I have an hour here to get this posting accomplished. I have a batch of pictures, and one or two pieces of scribbling. It won’t be a beautiful post. It isn’t meant to be, either. I just need to get it here for the scrapbook part of this blog.
Please, if you aren’t interested in a mishmash of cabin living, stove installation, cats, the north woods, winter, board games, friends, and firewood, this posting isn’t for you. Click to a more organized story.
There! You’ve been warned!
I turned these roses Friday morning. Which is to say that I hung them upside down to dry on an upstairs curtain. Another successful Wal-mart bouquet of roses to enhance our home decor for months to come.
The dear old Jeep is again functional and road worthy. We loaded it with our luggage, food, projects and the hitch haul box, heavy with a stove to install and headed north, late Friday evening. After leaving the main road, we got to the cabin by putting chains on the back tires and then spinning and slewing along through two feet of sugary, fluffy snow. Elv safely ushered our flailing presence through the corridor of tall spruces and brush. It was deeply satisfying and rewarding to land at the front door of the cabin. It would have been a crying shame to have had to sled it all in the last half mile, wouldn’t it?
We unloaded and got the cookstove fire going for heat. Amy and I fixed beds with clean sheets and piles of blankets by lamp light, first thing. Then while the rest of us hurried off to bed where it was possible to actually get warm, Elv puttered about his stove project till 1:30 in the morning. He was too excited about it to sleep, I guess.
Our new generator lives in this little shelter next to the outhouse for now. When we are using it, that is. Elv carefully stores it inside the cabin otherwise. It purrs quietly giving us electricity for hours without ever complaining.
Grandpa Elv received a letter from grandson Jube.
He enjoyed your letter so much, Jube. We figured out that you thought of it while you were eating breakfast one morning from the pictures you drew. Your diagram of the volcano was rather interesting, as well as your under water drawings.
If you know what you are looking for, you can see that two guys are enjoying the “fireplace” on a very cold morning in Minnesota.

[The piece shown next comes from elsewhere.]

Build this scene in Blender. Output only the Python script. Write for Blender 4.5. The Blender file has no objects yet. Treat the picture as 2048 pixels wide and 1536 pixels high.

There is a plan to have a hearth on the living room side of field stone or brick that starts at the front of the stove on the floor, spans the space to the wall behind the stove, and up the wall to the mantel piece somewhere just above the highest part of the cookstove. And a hearth for a nestling space for the cookstove, as well, on the other side. The hearths back to back should form one wall with in which the two pipes will be merged into the one chimney. Should be a piece of cake. We’ve been thinking this over for a long time.

Sunday, after church, this happy group of people played Monopoly. It took hours, literally, till it was down to Elv and Tim and Gideon. Tim made the mistake of hitting Elv’s boardwalk twice. Elv won the game again. He says that that Tim knows how to play the game well. High praise there, Tim.
Meet Mr. Collins. Yes, the name comes from that genteel personage in Pride and Prejudice. Glad you asked. He presided over our scrapbooking from the heights of Susan’s paper files.
Yes, right there behind her left shoulder. She will not be happy that I put this picture here, but how else am I gonna get her back for it?!
Actually, Mr. Collins behaves himself just fine if you don’t mind cats. Which I don’t, as long as they’re in her house, and not in mine. We scrapbooked for hours together over the weekend. You won’t know what that means unless I tell you that it involves long tables set up and our equipment: computers and cricuts,and papers and tools all spread out upon them.With the girls’ projects added in we have quite an array. We have visit time and snacks and laughter not to mention the results of our efforts in the end.
I read Myra Scovel’s Chinese Ginger Jars over the weekend, as well. I had started Mom Graber’s copy when we were down there but left hers there knowing I had my own at the cabin. Scovel’s writing prowess is part of the attraction for me, but so is her story of raising a family and being her doctor husband’s help suitable for him. They were there in China during WWII when the Communists took over. Her stories are full of the miracles of Jesus in their extraordinary lives during those days.